• [PROBLEM DETAILS] Every line below that contains "More" is to be copied.

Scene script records
* * * *
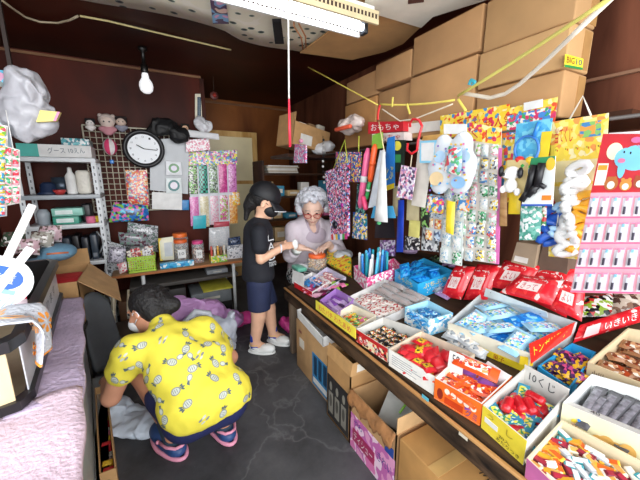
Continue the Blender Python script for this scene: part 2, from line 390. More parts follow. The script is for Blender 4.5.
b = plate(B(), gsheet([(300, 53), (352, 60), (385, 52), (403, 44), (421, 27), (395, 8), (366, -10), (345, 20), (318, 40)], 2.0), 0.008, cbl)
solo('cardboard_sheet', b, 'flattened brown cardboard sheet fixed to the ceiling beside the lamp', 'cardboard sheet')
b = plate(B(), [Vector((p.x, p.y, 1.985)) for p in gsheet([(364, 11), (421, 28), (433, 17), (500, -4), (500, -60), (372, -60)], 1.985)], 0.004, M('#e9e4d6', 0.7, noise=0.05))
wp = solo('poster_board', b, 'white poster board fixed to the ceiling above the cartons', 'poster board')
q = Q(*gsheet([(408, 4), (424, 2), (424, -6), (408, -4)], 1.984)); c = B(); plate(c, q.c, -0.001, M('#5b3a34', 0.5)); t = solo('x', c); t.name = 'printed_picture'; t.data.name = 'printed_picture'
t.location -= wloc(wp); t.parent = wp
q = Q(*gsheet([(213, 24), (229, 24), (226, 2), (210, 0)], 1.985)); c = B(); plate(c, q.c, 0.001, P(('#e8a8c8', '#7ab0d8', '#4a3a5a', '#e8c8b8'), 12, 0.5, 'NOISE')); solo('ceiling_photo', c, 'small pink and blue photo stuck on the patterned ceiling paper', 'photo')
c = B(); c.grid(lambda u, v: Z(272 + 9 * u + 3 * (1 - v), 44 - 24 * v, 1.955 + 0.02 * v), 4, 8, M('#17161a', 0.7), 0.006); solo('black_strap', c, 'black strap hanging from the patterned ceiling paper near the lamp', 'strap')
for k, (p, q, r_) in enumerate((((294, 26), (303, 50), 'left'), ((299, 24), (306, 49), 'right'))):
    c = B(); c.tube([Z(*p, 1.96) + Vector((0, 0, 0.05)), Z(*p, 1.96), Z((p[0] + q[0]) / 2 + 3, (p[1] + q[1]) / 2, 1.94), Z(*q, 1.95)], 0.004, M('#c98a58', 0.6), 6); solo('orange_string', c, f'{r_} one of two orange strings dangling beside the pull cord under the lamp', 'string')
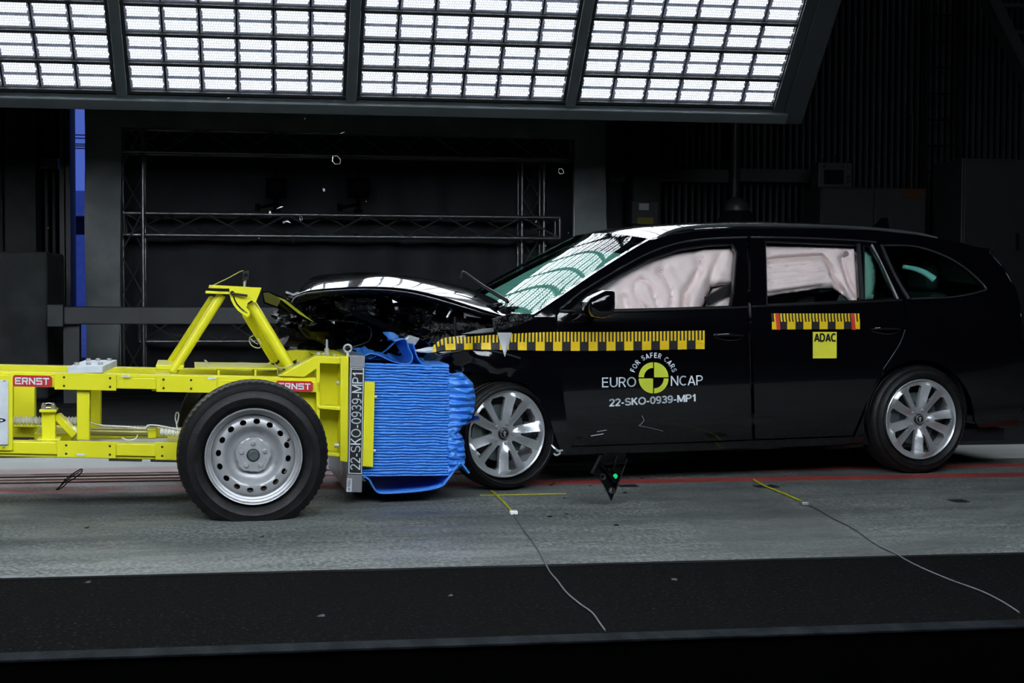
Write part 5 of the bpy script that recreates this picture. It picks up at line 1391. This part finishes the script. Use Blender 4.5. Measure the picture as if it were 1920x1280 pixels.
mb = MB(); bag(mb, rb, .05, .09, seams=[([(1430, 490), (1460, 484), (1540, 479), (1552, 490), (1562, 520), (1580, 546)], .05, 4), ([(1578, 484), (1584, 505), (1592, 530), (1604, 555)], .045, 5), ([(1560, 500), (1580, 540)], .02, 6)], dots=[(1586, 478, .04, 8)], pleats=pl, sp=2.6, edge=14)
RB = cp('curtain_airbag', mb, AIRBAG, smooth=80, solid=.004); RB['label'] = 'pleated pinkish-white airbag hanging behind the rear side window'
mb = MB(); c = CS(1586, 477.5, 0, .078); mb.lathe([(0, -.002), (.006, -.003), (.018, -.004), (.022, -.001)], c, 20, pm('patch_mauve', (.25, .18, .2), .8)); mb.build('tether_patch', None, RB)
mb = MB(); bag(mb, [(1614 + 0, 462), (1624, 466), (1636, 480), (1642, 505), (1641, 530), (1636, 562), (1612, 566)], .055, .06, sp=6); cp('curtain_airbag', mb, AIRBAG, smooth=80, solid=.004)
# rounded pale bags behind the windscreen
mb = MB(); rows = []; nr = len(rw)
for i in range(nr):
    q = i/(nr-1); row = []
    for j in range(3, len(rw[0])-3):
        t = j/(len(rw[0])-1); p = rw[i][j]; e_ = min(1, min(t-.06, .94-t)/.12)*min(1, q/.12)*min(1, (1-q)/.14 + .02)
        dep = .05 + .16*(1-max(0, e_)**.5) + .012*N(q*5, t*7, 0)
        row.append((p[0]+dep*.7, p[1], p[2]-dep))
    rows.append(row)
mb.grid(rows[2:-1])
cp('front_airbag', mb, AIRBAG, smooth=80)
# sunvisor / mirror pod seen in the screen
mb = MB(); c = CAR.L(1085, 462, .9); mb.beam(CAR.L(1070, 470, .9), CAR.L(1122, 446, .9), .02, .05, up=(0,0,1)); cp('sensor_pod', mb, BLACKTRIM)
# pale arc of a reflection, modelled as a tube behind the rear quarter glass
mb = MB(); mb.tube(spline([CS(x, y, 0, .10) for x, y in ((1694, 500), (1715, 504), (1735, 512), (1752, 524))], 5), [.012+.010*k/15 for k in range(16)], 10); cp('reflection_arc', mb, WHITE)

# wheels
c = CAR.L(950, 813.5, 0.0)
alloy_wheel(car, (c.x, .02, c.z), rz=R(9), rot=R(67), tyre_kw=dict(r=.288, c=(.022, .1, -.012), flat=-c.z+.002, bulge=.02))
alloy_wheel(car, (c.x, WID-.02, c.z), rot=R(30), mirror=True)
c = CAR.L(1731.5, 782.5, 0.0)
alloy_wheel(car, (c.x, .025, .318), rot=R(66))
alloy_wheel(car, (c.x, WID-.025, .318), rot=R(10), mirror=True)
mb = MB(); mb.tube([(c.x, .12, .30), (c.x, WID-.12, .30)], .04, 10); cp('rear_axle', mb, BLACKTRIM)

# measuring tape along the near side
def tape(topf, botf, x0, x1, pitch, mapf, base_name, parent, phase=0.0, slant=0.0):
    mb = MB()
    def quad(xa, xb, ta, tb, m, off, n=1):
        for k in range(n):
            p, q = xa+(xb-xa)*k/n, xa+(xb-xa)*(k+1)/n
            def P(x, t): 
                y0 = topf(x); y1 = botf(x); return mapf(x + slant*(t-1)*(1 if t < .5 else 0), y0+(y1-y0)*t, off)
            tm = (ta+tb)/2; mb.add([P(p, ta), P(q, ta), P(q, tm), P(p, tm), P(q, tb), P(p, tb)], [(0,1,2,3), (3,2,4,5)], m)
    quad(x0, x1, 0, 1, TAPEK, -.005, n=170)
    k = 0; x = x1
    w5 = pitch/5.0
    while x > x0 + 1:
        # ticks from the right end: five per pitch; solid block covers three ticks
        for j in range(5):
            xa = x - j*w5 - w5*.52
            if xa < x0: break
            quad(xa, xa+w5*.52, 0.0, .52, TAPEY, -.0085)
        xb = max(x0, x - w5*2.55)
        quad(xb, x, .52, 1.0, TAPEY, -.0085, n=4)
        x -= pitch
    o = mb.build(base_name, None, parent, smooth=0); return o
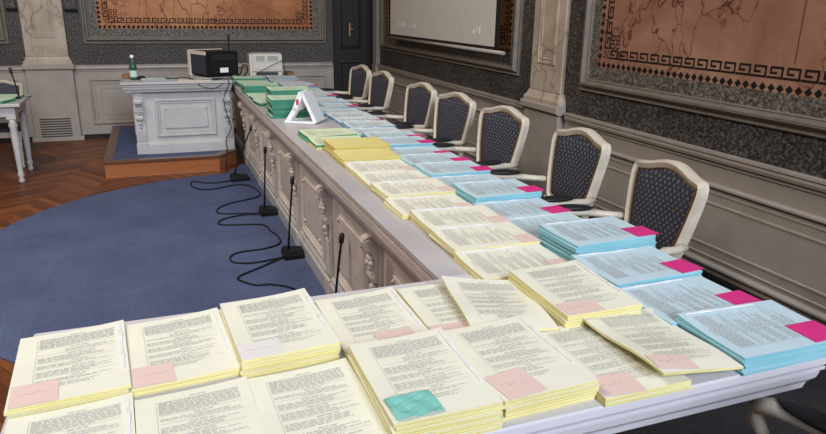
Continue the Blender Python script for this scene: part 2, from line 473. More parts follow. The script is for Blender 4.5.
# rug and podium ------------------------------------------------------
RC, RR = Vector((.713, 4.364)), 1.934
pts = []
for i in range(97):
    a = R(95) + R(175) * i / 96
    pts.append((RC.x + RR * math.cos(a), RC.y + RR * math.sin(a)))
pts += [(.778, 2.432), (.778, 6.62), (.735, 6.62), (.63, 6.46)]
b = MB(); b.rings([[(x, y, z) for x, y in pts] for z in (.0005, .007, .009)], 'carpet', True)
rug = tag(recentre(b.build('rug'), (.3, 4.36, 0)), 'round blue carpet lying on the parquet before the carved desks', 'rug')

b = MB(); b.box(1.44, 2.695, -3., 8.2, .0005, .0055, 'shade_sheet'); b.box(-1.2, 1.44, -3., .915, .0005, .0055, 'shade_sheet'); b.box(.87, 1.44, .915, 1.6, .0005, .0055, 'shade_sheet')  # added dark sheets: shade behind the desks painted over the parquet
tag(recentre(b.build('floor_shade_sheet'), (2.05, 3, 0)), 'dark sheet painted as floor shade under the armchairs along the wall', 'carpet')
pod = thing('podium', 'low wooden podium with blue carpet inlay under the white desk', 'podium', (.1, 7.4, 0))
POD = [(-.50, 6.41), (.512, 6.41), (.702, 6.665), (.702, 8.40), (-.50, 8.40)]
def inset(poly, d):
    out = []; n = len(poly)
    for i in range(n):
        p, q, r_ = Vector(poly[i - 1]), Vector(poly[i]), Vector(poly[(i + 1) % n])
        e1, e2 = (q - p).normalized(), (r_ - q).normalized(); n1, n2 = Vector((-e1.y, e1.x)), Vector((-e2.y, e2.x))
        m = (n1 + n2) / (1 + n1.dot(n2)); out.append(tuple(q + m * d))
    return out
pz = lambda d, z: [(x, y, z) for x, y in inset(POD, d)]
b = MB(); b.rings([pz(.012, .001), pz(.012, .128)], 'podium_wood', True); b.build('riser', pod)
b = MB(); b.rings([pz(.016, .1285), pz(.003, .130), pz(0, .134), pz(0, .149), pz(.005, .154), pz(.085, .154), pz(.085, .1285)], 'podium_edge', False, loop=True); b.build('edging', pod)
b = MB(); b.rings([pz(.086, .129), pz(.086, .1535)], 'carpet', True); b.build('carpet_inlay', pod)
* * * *
• [EXERCISE ANSWER]
Continue the Blender Python script for this scene: part 2, from line 390. More parts follow. The script is for Blender 4.5.
Continue the Blender Python script for this scene: part 2, from line 473. More parts follow. The script is for Blender 4.5.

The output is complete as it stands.